_Written task:_ Determine how many lines in these records hold "Treat". Only the number is wanted.

____ Material to process

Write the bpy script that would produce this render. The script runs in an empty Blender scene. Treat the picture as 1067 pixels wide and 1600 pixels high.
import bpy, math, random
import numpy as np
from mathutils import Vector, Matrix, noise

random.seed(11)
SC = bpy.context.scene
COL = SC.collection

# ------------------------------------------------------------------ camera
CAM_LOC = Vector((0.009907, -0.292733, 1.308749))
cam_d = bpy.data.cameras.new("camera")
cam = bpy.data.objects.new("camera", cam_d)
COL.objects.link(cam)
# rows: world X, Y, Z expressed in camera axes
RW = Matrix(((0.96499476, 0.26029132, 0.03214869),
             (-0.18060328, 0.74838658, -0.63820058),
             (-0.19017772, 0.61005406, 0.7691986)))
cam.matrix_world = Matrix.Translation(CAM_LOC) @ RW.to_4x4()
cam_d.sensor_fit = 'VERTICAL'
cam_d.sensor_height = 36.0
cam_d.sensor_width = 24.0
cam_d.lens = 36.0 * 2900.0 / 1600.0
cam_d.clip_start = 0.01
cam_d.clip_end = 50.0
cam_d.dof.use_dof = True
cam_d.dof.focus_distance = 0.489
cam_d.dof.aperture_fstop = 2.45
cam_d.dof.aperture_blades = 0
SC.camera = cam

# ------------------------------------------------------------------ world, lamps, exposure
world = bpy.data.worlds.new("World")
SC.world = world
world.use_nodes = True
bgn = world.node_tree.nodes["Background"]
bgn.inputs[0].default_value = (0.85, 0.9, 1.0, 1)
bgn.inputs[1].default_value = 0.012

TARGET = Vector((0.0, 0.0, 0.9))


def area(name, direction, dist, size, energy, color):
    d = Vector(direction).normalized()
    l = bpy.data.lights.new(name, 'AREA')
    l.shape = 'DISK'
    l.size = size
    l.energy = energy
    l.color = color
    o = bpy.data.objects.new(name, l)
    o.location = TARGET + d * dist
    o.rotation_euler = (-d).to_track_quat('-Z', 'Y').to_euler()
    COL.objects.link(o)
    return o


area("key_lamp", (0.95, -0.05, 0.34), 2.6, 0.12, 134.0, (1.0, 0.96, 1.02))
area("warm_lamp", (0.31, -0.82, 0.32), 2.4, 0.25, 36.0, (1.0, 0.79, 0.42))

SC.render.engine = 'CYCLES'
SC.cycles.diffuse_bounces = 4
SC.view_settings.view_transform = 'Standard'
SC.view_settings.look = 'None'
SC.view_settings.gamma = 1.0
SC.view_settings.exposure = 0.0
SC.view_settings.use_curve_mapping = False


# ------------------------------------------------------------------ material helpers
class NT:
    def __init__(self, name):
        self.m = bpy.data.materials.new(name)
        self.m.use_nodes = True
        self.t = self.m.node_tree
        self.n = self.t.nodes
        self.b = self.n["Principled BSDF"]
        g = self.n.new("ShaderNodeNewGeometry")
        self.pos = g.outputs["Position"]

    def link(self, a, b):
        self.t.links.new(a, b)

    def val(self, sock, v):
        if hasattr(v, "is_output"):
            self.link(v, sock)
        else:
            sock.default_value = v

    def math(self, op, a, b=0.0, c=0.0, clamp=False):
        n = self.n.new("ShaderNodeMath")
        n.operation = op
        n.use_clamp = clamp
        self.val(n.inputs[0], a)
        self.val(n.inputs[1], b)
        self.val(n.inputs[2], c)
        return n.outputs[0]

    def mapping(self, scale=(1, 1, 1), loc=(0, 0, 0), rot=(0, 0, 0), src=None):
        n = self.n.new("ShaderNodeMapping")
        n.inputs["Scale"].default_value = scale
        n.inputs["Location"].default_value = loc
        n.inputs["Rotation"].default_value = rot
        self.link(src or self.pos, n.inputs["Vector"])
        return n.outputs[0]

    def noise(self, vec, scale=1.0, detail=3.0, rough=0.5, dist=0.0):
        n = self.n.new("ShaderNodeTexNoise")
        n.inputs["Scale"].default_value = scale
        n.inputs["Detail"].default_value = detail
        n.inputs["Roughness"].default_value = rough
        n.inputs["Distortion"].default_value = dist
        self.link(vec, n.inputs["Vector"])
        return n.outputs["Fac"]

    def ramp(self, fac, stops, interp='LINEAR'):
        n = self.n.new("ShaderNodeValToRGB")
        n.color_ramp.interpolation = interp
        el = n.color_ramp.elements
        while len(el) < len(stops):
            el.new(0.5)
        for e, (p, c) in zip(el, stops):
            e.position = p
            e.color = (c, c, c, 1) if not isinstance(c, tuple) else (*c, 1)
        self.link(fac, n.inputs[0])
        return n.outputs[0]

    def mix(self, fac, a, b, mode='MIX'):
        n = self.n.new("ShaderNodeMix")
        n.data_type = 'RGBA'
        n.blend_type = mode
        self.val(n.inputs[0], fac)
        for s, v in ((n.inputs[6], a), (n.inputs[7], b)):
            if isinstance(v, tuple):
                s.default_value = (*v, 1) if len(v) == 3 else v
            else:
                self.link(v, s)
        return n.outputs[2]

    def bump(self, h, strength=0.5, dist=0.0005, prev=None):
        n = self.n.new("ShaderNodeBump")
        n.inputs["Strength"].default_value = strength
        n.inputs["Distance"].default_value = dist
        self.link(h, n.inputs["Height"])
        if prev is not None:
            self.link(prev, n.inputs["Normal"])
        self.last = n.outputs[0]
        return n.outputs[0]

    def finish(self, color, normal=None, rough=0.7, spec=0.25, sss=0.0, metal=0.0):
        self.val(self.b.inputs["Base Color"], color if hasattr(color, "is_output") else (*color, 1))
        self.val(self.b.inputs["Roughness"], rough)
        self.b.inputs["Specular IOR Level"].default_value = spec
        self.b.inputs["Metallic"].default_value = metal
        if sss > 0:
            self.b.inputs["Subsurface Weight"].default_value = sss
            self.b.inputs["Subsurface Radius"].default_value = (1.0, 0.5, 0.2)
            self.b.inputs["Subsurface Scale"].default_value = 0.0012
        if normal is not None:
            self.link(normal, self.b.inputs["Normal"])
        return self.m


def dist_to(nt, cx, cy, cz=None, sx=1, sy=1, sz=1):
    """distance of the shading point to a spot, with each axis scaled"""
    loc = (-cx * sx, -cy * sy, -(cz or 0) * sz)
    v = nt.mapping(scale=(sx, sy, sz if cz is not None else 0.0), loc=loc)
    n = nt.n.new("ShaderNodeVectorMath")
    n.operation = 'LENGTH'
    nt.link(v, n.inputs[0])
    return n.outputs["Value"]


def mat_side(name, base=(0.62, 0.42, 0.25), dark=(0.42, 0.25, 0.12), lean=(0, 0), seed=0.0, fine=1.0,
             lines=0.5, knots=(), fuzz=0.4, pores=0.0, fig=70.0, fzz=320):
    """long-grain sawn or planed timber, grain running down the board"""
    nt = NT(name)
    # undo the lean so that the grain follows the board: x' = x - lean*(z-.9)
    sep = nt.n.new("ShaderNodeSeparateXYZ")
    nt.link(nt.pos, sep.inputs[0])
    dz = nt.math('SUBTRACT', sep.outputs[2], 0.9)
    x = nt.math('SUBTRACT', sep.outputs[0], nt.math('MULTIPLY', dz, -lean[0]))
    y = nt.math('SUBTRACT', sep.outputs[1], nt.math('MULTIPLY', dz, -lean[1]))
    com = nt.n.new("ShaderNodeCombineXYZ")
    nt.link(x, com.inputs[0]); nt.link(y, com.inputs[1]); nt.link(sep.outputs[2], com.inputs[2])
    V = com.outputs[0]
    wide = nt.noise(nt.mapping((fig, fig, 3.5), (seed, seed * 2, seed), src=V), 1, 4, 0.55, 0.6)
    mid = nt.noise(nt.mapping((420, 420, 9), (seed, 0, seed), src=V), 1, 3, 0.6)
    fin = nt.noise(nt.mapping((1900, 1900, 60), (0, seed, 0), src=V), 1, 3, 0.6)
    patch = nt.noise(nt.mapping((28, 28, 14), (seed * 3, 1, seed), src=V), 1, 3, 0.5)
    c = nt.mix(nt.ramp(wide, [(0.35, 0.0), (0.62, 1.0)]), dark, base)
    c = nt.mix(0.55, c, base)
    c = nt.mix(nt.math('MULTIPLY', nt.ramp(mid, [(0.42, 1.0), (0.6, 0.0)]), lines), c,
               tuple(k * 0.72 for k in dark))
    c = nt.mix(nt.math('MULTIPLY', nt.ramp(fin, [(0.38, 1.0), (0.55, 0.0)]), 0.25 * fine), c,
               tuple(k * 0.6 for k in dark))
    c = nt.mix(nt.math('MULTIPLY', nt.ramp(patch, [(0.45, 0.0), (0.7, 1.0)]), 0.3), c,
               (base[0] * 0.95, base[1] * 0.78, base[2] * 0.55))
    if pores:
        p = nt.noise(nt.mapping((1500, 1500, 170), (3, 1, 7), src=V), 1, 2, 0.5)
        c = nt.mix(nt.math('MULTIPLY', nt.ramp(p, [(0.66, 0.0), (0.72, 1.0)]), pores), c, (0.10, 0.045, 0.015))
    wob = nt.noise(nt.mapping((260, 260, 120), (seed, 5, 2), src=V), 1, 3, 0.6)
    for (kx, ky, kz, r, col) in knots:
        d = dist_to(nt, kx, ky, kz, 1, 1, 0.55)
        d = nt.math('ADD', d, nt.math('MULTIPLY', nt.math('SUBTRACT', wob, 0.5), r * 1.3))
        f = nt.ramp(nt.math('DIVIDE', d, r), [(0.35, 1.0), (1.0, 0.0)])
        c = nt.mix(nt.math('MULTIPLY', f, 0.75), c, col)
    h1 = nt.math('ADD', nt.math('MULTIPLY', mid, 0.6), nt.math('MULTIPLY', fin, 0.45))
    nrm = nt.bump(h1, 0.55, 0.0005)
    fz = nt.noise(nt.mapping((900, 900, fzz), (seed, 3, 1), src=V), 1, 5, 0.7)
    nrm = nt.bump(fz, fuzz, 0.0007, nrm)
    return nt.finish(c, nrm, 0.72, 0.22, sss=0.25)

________
____ Material to process

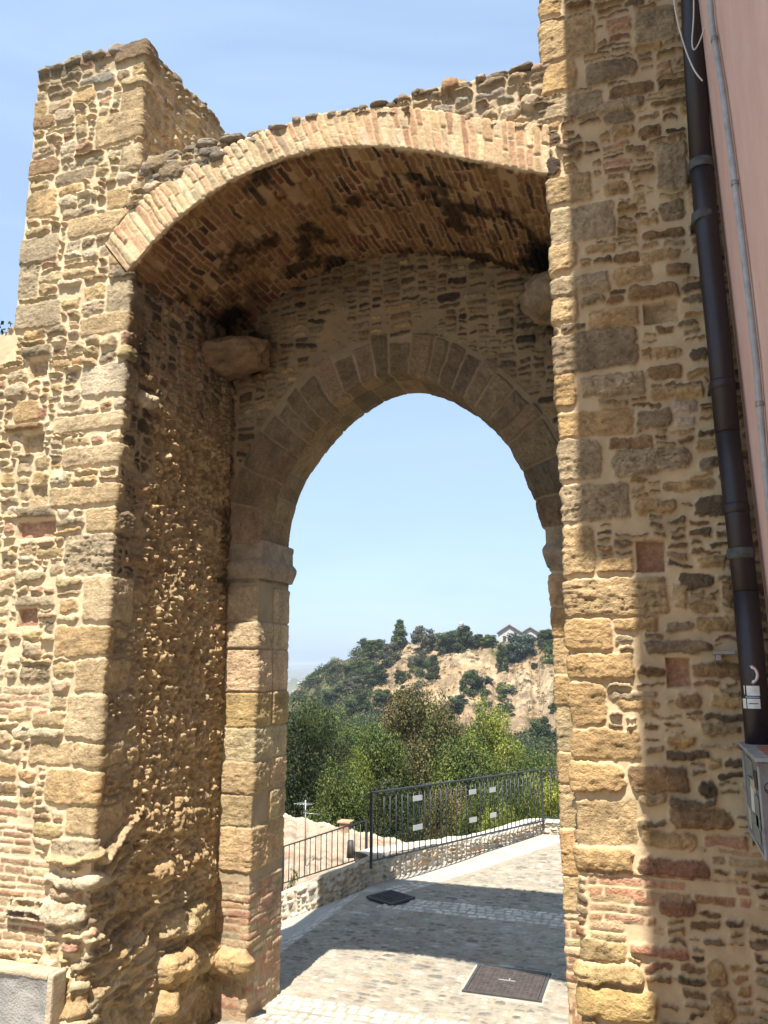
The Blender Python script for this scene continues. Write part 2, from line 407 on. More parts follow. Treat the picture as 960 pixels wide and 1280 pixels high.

________

_Solution for this exercise:_ 2